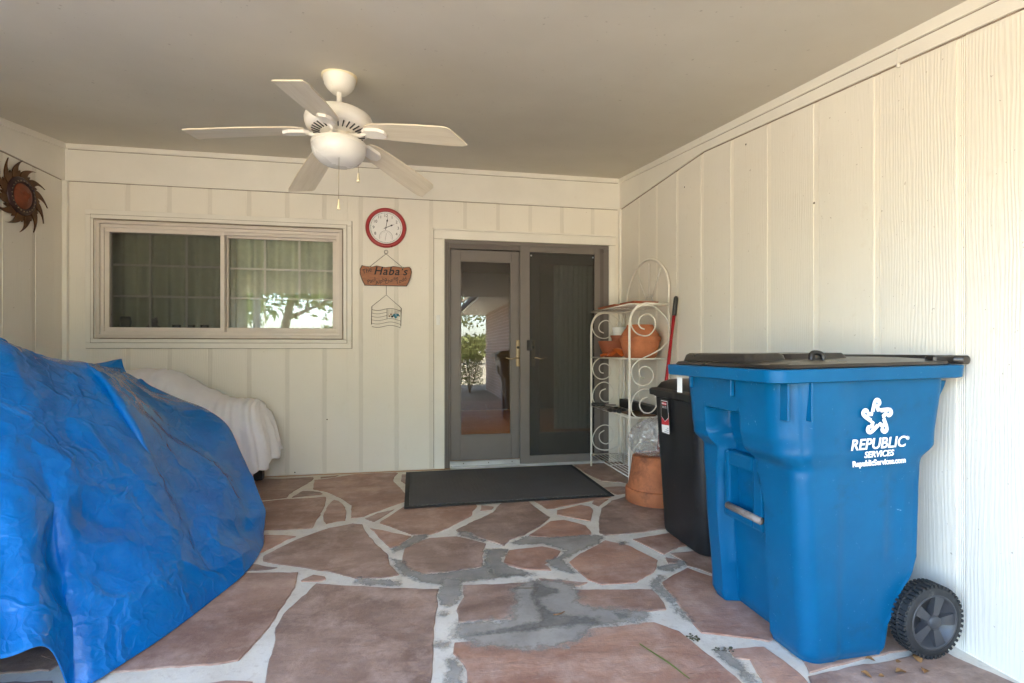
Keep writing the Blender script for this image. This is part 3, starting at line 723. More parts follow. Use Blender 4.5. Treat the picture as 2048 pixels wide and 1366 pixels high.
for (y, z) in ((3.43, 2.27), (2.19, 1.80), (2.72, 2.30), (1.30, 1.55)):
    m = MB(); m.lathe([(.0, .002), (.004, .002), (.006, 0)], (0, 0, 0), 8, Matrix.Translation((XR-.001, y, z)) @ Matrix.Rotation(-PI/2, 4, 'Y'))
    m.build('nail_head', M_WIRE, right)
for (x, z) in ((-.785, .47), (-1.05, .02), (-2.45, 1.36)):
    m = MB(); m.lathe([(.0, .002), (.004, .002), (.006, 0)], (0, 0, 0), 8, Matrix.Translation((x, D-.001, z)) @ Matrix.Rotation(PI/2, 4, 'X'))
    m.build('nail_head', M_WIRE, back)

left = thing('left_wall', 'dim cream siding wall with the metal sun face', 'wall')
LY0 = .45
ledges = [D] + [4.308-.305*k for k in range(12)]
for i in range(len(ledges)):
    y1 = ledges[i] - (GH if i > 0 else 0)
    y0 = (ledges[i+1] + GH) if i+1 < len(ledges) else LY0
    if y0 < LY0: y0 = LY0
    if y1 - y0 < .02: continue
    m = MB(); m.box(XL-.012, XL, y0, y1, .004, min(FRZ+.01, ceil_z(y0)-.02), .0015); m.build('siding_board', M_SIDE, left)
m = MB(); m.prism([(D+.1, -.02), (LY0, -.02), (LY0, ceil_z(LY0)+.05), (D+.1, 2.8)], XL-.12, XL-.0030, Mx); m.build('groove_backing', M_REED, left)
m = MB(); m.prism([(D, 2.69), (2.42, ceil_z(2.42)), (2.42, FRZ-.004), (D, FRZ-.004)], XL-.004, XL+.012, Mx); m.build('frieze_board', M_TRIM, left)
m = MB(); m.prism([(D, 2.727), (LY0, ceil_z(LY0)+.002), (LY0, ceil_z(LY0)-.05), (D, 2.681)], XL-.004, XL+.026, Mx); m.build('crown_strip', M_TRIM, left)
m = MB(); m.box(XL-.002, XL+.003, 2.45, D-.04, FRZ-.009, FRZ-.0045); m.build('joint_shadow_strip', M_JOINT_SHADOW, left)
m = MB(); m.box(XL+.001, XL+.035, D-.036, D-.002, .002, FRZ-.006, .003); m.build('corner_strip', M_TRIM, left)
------
■ **Work instructions**
Repeat verbatim all the material, but not the pictures.

■ **Full answer**
Keep writing the Blender script for this image. This is part 3, starting at line 723. More parts follow. Use Blender 4.5. Treat the picture as 2048 pixels wide and 1366 pixels high.
for (y, z) in ((3.43, 2.27), (2.19, 1.80), (2.72, 2.30), (1.30, 1.55)):
    m = MB(); m.lathe([(.0, .002), (.004, .002), (.006, 0)], (0, 0, 0), 8, Matrix.Translation((XR-.001, y, z)) @ Matrix.Rotation(-PI/2, 4, 'Y'))
    m.build('nail_head', M_WIRE, right)
for (x, z) in ((-.785, .47), (-1.05, .02), (-2.45, 1.36)):
    m = MB(); m.lathe([(.0, .002), (.004, .002), (.006, 0)], (0, 0, 0), 8, Matrix.Translation((x, D-.001, z)) @ Matrix.Rotation(PI/2, 4, 'X'))
    m.build('nail_head', M_WIRE, back)

left = thing('left_wall', 'dim cream siding wall with the metal sun face', 'wall')
LY0 = .45
ledges = [D] + [4.308-.305*k for k in range(12)]
for i in range(len(ledges)):
    y1 = ledges[i] - (GH if i > 0 else 0)
    y0 = (ledges[i+1] + GH) if i+1 < len(ledges) else LY0
    if y0 < LY0: y0 = LY0
    if y1 - y0 < .02: continue
    m = MB(); m.box(XL-.012, XL, y0, y1, .004, min(FRZ+.01, ceil_z(y0)-.02), .0015); m.build('siding_board', M_SIDE, left)
m = MB(); m.prism([(D+.1, -.02), (LY0, -.02), (LY0, ceil_z(LY0)+.05), (D+.1, 2.8)], XL-.12, XL-.0030, Mx); m.build('groove_backing', M_REED, left)
m = MB(); m.prism([(D, 2.69), (2.42, ceil_z(2.42)), (2.42, FRZ-.004), (D, FRZ-.004)], XL-.004, XL+.012, Mx); m.build('frieze_board', M_TRIM, left)
m = MB(); m.prism([(D, 2.727), (LY0, ceil_z(LY0)+.002), (LY0, ceil_z(LY0)-.05), (D, 2.681)], XL-.004, XL+.026, Mx); m.build('crown_strip', M_TRIM, left)
m = MB(); m.box(XL-.002, XL+.003, 2.45, D-.04, FRZ-.009, FRZ-.0045); m.build('joint_shadow_strip', M_JOINT_SHADOW, left)
m = MB(); m.box(XL+.001, XL+.035, D-.036, D-.002, .002, FRZ-.006, .003); m.build('corner_strip', M_TRIM, left)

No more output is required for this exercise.